RANCAH POST – Bukan hal yang aneh bila pesantren selalu berkutat dengan yang namanya kitab kuning ataupun kegiatan yang bersifat kesantrian lainnya seperti yang biasa dilaksanakan Pesantren Zainul Hasan Genggong, Probolinggo, Jawa Timur ini.
Namun seperti kegiatan yang sebelumnya telah dilaksanakan pesantren ini, sebuah ajang tarung bebas akan kembali digelar pada hari Senin (11/4/2016) yang akan datang. Tentu saja, ajang tarung bebas yang akan disaksikan ribuan pasang mata ini akan memperlihatkan kebolehan para petarung di atas ring. Para petarung yang akan mengikuti ajang tarung bebas ini tidak diharuskan atau dikhususkan bagi para pendekar atau pesilat saja. Baik itu tukang becak, preman, santri atau pun para pendekar dari Pagar Nusa NU, Tapa Suci, Taekwondo, dan jenis bela diri lainnya diperbolehkan mengikuit ajang tarung bebas ini.
Dalam gelaran tarung bebas yang digelar pesantren di bawah asuhan Ketua Pengurus Wilayah Nahdlatul Ulama Jawa Timur ini, para petarung boleh menyerang lawannya sebebas mungkin.

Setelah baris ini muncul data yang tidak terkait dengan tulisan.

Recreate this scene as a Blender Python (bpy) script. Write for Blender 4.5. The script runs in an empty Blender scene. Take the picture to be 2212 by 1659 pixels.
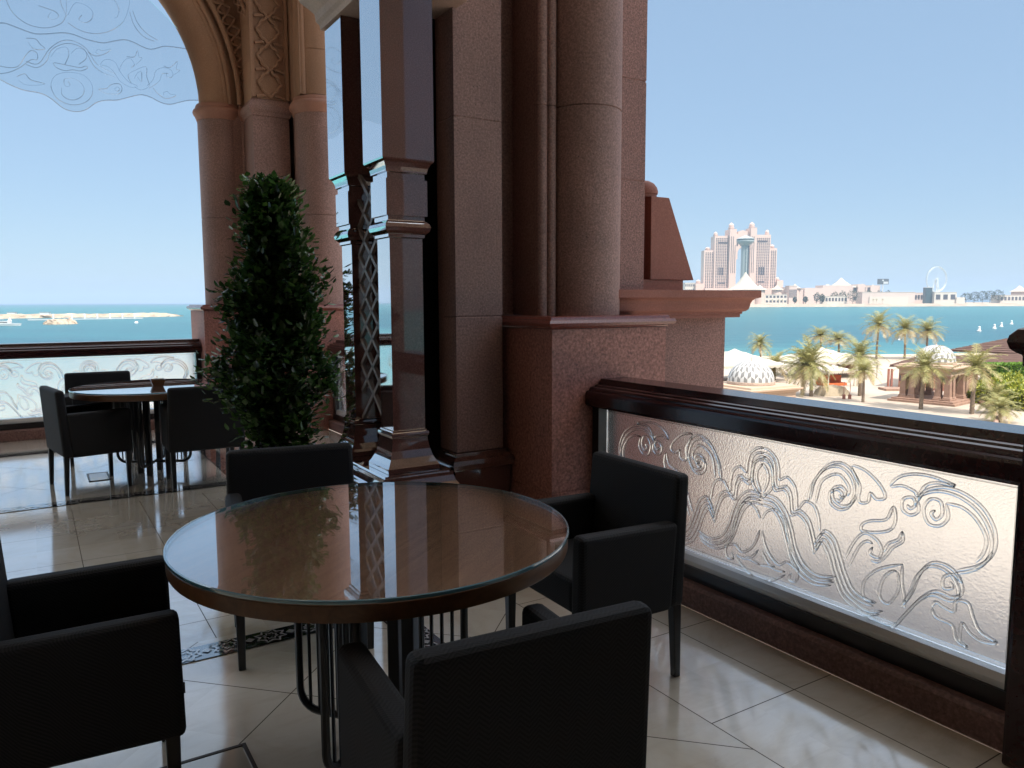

Hanya saja dalam peraturannya, para peserta harus seimbang dan tidak diperbolehkan menggunakan ajian-ajian, jimat, ataupun senjata. Di atas ringnya sendiri, akan ada tiga orang wasit yang nantinya akan menentukan imbang atau tidaknya para petarung dan kapan pertarunga itu haris dihentikan.
Sebagaimana diutarakan Moh Haris Damanhuri yang akrab dipanggil Gus Haris, ketua pelaksana, ajang tarung bebas ini tidak hanya diikuti oleh peserta dari Jawa Timur saja, melainkan diikuti pula oleh sejumlah peserta yang datang dari seluruh pelosok tanah air.
Pertarungan ini ada historinya. Seiring perkembangan zaman, seni bela diri ini dijadikan ajang persahabatan dan merekatkan tali persaudaran. Tidak ada hadiah yang dikejar di sini, selain itu para pesilat diharapkan tetap menjaga sportivitas sepanjang pertandingan.
Untuk diketahui, ajang tarung bebas ini awalnya dipelopori oleh almarhum KH. Maksum Jauhari, pengasuh Pondok pesantren Lirboyo, Kediri, saat itu. Ajang tarung bebas ini diselenggarakan lantaran sering terjadinya tawuran antara perguruan pencak silat yang ada di Jawa Timur kala itu, juga banyak aksi premanisme dan pengeroyokan yang dilakukan terhadap orang yang lemah.